## Start Extracted information

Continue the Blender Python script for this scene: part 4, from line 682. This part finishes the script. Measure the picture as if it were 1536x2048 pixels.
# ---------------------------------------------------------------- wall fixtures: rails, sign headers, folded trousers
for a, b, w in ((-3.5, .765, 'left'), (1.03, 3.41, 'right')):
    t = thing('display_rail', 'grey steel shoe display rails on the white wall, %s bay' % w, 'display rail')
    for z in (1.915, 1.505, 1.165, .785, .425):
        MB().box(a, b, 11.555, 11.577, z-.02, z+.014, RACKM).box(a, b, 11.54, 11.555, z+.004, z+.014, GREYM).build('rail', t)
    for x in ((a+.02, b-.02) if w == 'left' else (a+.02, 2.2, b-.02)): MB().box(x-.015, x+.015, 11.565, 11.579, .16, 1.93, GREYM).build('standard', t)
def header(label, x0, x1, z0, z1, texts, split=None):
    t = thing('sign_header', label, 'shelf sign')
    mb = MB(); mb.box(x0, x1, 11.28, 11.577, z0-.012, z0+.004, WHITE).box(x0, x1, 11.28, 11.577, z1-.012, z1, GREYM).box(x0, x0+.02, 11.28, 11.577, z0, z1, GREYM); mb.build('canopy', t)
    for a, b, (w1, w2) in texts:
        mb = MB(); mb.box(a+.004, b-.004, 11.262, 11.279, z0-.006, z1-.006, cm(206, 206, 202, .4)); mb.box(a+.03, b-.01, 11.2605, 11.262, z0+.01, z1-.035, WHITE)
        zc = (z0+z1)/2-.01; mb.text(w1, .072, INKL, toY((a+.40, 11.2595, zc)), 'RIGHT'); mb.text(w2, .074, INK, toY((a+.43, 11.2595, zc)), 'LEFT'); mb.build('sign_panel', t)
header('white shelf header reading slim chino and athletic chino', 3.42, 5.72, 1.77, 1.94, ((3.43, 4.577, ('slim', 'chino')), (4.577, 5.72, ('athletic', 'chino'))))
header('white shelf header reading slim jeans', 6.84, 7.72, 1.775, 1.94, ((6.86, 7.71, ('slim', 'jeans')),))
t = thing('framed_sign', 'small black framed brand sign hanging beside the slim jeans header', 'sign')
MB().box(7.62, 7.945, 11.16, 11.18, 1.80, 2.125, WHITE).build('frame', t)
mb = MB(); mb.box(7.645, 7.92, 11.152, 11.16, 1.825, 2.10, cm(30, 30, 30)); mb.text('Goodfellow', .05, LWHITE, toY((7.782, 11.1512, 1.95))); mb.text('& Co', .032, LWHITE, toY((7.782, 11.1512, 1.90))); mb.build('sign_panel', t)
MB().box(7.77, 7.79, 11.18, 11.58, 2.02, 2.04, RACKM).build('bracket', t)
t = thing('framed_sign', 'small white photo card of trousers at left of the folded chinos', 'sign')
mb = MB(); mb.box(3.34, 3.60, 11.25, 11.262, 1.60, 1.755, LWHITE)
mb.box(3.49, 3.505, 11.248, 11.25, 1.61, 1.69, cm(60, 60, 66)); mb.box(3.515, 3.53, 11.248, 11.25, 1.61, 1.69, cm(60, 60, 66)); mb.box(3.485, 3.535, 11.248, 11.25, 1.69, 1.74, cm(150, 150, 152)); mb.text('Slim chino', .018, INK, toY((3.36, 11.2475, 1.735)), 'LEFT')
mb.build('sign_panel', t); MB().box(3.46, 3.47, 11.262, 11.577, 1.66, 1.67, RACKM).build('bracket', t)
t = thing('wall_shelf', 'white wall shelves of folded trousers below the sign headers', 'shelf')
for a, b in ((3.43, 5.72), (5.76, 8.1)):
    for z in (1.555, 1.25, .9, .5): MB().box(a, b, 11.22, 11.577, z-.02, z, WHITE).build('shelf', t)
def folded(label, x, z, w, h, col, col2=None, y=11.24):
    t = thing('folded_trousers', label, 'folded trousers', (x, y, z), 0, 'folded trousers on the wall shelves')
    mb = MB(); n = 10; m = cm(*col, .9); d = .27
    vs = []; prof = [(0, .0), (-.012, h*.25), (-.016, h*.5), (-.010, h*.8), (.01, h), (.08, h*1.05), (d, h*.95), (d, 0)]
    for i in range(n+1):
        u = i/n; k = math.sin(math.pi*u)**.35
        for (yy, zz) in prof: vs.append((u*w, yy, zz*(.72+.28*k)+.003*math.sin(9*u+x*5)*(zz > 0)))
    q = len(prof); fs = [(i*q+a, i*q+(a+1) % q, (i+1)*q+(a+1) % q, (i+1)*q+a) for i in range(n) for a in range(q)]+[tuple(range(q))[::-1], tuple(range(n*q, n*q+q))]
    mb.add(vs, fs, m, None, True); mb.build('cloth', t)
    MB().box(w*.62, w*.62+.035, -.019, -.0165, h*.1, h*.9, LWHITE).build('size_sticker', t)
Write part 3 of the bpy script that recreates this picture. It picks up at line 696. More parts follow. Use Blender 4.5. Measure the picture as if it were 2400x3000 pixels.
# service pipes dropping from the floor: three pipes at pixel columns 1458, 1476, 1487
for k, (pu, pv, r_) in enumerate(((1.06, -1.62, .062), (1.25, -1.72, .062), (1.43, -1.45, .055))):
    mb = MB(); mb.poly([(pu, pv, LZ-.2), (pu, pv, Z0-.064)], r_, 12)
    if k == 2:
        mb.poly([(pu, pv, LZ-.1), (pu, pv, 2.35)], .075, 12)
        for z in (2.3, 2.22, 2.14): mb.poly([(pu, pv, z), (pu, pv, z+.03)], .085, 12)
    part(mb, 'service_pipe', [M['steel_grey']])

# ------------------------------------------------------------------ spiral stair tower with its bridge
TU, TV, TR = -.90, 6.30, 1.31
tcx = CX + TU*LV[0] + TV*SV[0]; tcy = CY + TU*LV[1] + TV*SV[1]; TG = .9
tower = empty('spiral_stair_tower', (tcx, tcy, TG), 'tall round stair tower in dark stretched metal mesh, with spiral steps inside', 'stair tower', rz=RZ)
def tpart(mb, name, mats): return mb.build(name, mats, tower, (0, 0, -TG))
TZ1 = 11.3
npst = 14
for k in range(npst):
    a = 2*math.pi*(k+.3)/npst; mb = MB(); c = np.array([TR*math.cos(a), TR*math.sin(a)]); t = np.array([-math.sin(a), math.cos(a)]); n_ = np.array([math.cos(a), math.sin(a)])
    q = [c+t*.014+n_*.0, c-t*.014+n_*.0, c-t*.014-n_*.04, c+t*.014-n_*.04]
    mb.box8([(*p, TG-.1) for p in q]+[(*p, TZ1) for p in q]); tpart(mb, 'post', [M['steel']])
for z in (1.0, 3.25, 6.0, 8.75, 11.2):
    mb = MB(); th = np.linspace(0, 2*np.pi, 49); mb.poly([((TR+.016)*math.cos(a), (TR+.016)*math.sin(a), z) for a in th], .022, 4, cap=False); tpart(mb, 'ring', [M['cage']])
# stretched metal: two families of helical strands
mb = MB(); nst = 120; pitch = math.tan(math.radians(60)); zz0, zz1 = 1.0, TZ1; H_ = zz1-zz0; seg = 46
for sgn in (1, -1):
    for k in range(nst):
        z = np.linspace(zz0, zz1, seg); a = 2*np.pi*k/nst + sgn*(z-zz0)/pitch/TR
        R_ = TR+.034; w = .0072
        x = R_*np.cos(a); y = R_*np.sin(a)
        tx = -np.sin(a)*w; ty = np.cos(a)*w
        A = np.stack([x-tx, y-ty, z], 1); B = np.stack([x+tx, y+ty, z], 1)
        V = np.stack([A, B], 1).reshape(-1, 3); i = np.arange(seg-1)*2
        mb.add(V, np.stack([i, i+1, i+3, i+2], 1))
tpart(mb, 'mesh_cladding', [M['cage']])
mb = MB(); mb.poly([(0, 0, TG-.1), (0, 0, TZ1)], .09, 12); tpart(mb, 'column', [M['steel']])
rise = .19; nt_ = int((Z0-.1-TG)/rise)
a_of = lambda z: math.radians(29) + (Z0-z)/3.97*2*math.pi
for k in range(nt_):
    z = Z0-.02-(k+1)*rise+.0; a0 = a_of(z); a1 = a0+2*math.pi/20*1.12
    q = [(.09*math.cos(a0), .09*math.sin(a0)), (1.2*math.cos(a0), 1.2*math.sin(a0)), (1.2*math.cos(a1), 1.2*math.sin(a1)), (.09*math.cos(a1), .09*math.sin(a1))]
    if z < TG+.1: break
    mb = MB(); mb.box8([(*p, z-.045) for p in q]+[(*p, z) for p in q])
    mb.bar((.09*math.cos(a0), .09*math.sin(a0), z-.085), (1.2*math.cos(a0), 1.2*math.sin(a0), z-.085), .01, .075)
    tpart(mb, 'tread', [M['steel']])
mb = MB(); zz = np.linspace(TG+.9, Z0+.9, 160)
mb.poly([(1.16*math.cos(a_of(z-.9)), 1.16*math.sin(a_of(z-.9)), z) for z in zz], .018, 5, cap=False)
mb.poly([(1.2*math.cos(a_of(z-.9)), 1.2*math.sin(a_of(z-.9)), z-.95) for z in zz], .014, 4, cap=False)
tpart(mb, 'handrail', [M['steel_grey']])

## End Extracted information

■ Task description:
Reproduce verbatim only the segment of the listing bounded by the line containing "Write part 3" and the line containing "part(mb, 'service_pipe', [M['steel_grey']])", with both boundary lines included.

■ Result of this task:
Write part 3 of the bpy script that recreates this picture. It picks up at line 696. More parts follow. Use Blender 4.5. Measure the picture as if it were 2400x3000 pixels.
# service pipes dropping from the floor: three pipes at pixel columns 1458, 1476, 1487
for k, (pu, pv, r_) in enumerate(((1.06, -1.62, .062), (1.25, -1.72, .062), (1.43, -1.45, .055))):
    mb = MB(); mb.poly([(pu, pv, LZ-.2), (pu, pv, Z0-.064)], r_, 12)
    if k == 2:
        mb.poly([(pu, pv, LZ-.1), (pu, pv, 2.35)], .075, 12)
        for z in (2.3, 2.22, 2.14): mb.poly([(pu, pv, z), (pu, pv, z+.03)], .085, 12)
    part(mb, 'service_pipe', [M['steel_grey']])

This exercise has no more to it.